Saturday, October 8, 2016

Donald Trump’s timing hits Paul Ryan right where it hurts (again)

By Amber Phillips October 7, 2016


This post has been updated with news Paul Ryan and Donald Trump will not be campaigning together Saturday, as planned. Indiana Gov. Mike Pence (R), Trump's vice presidential nominee, will take Trump's place instead.


Oh, the irony. After avoiding Donald Trump for months, Paul Ryan was finally ready to do it: appear with the GOP presidential nominee in public, on the campaign trail, for the first time in the general election.
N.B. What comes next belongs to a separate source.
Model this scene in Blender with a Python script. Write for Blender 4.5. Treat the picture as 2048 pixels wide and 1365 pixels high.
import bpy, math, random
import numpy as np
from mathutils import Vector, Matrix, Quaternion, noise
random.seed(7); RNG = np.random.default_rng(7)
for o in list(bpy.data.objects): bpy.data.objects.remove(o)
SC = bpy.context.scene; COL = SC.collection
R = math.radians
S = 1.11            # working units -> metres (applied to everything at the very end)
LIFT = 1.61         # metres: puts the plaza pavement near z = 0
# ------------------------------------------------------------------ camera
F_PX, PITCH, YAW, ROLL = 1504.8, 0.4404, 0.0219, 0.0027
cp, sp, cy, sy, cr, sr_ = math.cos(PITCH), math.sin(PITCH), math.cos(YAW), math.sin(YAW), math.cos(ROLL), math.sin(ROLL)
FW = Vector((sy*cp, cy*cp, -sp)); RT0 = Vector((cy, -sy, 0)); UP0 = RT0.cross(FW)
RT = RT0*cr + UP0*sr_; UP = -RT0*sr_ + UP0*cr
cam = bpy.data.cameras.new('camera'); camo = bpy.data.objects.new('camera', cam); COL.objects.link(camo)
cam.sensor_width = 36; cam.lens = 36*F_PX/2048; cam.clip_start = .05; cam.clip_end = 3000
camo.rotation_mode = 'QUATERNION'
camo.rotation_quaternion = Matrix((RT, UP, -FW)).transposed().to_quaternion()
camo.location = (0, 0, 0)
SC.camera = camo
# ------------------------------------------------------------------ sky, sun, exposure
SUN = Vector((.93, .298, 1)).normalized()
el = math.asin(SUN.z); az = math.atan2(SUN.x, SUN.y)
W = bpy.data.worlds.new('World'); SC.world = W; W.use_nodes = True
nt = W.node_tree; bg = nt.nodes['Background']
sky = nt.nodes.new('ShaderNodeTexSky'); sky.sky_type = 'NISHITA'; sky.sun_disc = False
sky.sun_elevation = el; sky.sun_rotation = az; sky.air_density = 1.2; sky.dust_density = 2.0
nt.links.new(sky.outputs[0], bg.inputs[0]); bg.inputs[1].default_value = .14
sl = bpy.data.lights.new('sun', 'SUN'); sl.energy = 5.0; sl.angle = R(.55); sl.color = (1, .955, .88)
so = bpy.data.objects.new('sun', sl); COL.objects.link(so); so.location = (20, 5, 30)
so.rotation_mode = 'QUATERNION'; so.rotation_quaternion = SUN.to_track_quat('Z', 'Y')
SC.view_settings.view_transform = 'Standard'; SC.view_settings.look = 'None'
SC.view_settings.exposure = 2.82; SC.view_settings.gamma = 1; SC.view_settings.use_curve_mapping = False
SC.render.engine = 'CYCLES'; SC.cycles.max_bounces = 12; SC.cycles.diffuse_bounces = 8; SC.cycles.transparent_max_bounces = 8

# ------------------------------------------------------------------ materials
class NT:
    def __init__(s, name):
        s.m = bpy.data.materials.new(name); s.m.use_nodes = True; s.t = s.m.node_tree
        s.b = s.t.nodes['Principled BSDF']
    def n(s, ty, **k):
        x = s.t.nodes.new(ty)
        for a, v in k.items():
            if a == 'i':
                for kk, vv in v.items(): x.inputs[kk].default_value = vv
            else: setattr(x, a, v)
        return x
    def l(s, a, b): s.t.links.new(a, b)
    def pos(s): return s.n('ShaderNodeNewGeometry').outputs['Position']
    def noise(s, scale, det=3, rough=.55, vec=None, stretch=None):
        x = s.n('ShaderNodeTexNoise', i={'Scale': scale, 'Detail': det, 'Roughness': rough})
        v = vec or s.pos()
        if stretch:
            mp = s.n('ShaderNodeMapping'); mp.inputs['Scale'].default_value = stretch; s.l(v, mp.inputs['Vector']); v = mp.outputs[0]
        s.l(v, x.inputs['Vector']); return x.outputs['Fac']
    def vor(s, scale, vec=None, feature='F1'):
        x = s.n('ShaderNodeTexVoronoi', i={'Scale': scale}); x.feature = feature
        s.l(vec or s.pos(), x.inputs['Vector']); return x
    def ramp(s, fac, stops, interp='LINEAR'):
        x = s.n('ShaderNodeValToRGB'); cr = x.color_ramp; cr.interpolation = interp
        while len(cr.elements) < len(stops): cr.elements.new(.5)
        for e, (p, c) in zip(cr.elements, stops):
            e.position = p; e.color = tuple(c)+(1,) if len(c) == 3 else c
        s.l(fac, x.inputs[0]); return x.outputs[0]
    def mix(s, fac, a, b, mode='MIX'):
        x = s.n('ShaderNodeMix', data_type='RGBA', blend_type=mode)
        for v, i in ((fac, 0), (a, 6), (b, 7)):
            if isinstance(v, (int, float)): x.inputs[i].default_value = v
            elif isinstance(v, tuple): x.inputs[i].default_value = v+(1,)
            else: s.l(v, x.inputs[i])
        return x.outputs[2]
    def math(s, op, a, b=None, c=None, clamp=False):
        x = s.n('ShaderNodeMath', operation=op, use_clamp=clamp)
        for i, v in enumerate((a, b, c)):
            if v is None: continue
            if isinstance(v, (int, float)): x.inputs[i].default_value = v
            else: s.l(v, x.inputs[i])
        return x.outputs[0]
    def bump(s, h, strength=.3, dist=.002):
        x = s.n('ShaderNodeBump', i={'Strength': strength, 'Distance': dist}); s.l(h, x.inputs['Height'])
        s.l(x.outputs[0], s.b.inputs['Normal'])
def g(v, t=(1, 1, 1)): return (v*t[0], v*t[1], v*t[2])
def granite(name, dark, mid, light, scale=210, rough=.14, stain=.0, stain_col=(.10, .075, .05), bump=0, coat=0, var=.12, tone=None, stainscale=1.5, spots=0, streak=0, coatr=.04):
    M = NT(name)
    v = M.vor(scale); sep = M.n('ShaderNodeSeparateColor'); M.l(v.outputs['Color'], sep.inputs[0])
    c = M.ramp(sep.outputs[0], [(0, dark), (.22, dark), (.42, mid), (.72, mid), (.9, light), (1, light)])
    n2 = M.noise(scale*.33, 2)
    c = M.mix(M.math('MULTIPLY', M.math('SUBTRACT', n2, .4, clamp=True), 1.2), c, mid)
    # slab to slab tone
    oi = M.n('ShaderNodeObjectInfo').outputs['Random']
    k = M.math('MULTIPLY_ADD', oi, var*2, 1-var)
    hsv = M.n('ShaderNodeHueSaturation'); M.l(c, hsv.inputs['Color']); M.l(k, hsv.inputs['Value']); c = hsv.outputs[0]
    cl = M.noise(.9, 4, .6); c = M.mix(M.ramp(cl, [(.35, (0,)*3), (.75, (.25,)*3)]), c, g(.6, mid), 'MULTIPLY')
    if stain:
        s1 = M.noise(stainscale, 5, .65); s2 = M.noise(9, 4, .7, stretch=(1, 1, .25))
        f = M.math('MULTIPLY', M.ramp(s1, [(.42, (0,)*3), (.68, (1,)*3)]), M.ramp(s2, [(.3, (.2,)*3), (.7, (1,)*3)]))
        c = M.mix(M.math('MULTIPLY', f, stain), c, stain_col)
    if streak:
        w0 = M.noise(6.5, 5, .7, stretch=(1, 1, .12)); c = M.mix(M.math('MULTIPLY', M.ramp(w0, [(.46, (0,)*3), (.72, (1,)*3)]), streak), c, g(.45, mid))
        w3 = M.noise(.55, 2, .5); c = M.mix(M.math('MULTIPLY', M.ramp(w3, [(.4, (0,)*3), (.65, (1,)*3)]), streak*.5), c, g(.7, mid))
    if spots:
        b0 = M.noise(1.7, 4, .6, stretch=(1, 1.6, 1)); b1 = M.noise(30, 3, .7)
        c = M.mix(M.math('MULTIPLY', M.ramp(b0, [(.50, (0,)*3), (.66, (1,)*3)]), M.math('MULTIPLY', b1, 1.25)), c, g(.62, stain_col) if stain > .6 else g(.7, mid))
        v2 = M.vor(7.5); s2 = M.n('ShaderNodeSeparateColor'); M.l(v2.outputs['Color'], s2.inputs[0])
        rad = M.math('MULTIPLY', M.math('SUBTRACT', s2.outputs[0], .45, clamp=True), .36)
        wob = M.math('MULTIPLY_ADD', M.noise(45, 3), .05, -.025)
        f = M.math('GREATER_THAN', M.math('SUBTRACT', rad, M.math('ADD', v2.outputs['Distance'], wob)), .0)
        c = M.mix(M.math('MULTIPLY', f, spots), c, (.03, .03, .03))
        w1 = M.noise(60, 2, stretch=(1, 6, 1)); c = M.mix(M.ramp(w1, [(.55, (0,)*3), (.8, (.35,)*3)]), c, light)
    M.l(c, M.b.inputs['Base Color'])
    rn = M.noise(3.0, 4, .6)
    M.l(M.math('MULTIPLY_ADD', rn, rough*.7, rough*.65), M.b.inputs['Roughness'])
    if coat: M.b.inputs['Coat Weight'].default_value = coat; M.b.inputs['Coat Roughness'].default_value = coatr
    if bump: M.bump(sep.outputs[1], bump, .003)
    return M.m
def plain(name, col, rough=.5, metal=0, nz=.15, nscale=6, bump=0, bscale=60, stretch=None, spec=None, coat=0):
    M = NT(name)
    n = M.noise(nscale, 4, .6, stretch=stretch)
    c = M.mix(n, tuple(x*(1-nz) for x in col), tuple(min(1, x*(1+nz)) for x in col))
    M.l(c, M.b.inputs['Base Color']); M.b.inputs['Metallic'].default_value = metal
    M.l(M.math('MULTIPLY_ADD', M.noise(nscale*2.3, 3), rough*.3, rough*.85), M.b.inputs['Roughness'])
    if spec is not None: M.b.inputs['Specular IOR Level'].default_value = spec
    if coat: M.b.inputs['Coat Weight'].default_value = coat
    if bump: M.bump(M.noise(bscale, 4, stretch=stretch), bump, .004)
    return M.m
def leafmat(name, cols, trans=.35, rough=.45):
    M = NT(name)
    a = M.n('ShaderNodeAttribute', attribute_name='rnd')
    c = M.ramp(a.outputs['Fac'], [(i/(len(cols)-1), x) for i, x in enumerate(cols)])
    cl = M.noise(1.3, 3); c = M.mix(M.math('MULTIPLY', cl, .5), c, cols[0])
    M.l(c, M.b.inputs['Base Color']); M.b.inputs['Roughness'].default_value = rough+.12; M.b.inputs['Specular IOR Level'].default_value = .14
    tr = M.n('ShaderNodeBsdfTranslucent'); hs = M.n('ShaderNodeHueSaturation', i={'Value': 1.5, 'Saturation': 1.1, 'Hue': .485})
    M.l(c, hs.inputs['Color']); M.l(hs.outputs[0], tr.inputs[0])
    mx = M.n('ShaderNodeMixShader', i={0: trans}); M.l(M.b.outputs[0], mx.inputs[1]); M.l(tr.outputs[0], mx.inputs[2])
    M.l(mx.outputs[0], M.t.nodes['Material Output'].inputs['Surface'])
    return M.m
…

But that will definitely not be happening now. Ryan announced Friday night that Trump would not be attending their first campaign event together, a relatively benign fall festival planned for Saturday in Wisconsin. It was supposed to come less than 24 hours after The Washington Post's David Fahrenthold published audio via a hot mic in 2005 where Trump is recorded sharing incredibly lewd things about women. Now, Ryan's decision to drop Trump from the lineup is the talk of the 2016 election.

This isn't the first time Trump has made life difficult for Ryan within a 24-hour period. Ryan endorsed Trump in June. Literally the next day, Trump questioned a federal judge's objectivity, citing his "Hispanic" heritage. (Ryan was forced to call that "the textbook definition of racism.")

In fact, since endorsing Trump, we've calculated Ryan has had to denounce or disagree with the man he wants to become president an average of 11 days.

Back to Friday's headache for Ryan. Trump brushed off the hard-to-listen-to tape as "locker room banter." It will be very hard for Ryan to do the same.

Ryan doesn't just have one election to worry about -- he's got dozens. Democrats are hoping to take advantage of Trump's unpopularity in swing districts across the nation and eat into House Republicans' historic majority.

In response, Republicans have danced an exhaustive dance to hold Trump at arms length this election cycle. And for the most part, Hill Republicans' Hill Republicans' "support, but not really wink wink" strategy has been working -- so much so that Ryan had calculated he was safe to stand on a stage with Trump on Saturday, one day before a potentially make-or-break presidential debate, and following a pretty terrible week all around for Trump.

How quickly things change.

Now, the stakes are higher than they've ever been for Ryan and the Republican Party. It's very possible that this news is the moment vulnerable Republicans seize on to run as far as they can from their party's presidential nominee. Already  one vulnerable Senate Republican, Sen. Mark Kirk (R-Ill.), demanded the party break from Trump.  (Sen. Jeff Flake (R-Ariz.), who's not on the ballot this November, said as much earlier this summer. And we should note Kirk has already unendorsed Trump.)

Other Republicans have been walking a line so thin it's nearly invisible: Some, like Sen. John McCain (R-Ariz.) are running as a "check" on a hypothetical President Hillary Clinton.

Still others are denouncing Trump's comments but not him. Sen. Kelly Ayotte (R-N.H.) took heat earlier this week for saying she "absolutely" thinks Trump is a role model for New Hampshire children. She scrambled to put together a TV ad to walk back her comment even before Trump's 2005 audio became public. And on Friday, she was among the first vulnerable GOP senators to release a statement condemning the audio. More soon followed.

Senate Majority Leader Mitch McConnell (R-Ky.) issued one of the most strongly worded statements, late Friday: "As the father of three daughters, I strongly believe that Trump needs to apologize directly to women and girls everywhere, and take full responsibility for the utter lack of respect for women shown in his comments on that tape."

That's the Senate. House races, by their more localized nature, are more influenced by the presidential election. And that's really the root of Ryan's troubles: No matter how carefully he tries to thread the needle between Trump supporters and the rest of his party, Trump can say or do or Tweet something -- even more than a decade ago -- that in one instant smashes Ryan's diplomacy.

What's even more agony-inducing for Ryan is that before this news, some House Democratic operatives were publicly questioning the effectiveness of Trump attacks in certain districts, even wondering whether Trump's out-there-ness might be working to Republicans' advantage.

That might still be the case; it's too soon to tell. But Ryan, as the standard bearer of the party, can't not be mulling over the political consequences of appearing or even associating with Trump with his lewd comments as the back drop. For the moment, he decided showing up in public for the first time with Trump wasn't worth it.

Ryan has his own political future to worry about too. If he wanted to run for president in 2020, you can bet Democrats would remember he shared a stage with Trump after hearing what Trump said about women.

And that's the cruel irony of this election for Ryan: Just when it seems like he's caught a break from Trump, he hasn't.